This final week of campaigning on the European Union's constitutional treaty in France is expected to see intensified debate about its merits there and elsewhere in the EU. Politically, its fate depends to a great extent on the French vote and on the subsequent one in the Netherlands should either electorate vote No even if other states press on with their referendums.
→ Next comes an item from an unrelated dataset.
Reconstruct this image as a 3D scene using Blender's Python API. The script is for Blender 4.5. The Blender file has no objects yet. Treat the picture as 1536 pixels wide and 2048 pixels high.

A significant and interesting feature of the French campaign in its closing stages has been the direct involvement of political leaders from other EU member-states. This is an EU-wide issue. The constitutional treaty, if ratified, will have a direct bearing on how some 430 million people are governed. Yet the ratification referendums, as happened here on the Nice Treaty, fall prey to national issues. President Chirac observes that the French electorate may answer questions it is not asked, taking its revenge on an unpopular government. The question then becomes whether it is fair or valid to blame European policies for his domestic unpopularity.
It is certainly a strength of the French campaign against the treaty that it has sought to make such connections between French unemployment, economic weakness or deteriorating social conditions and the values enshrined in the EU constitution. And if that is so, it is plausible for politicians and activists from other states to intervene in the French argument. Thus, the former Labour Party leader, Ruairí Quinn, has advised French Socialist Party leaders and voters to go along with the advice he gave Irish voters in the Nice Treaty campaign - "Fianna Fáil can wait; Europe can't". And the German chancellor Gerhard Schröder asked the French voters "not to leave other Europeans in the lurch".
Most vigorously, the leader of the Greens in the European Parliament, Daniel Cohn-Bendit, has been campaigning throughout France in support of the constitution, aiming his attacks especially at left-wing supporters of the No camp - so much so that they have taken to picketing his appearances in frustration. He ridicules French Greens and Socialists who oppose a stronger military role for the EU, saying this will in fact increase US control over European affairs through NATO. And in an interview with this newspaper, he turned these criticisms on similar arguments made by the Green Party in Ireland in their debates on whether or not to support the constitution. His remarks are welcome for encouraging genuine transnational debate and argument. Without that, politics will atrophy into national shells and will not address these issues arising from greater interdependence satisfactorily.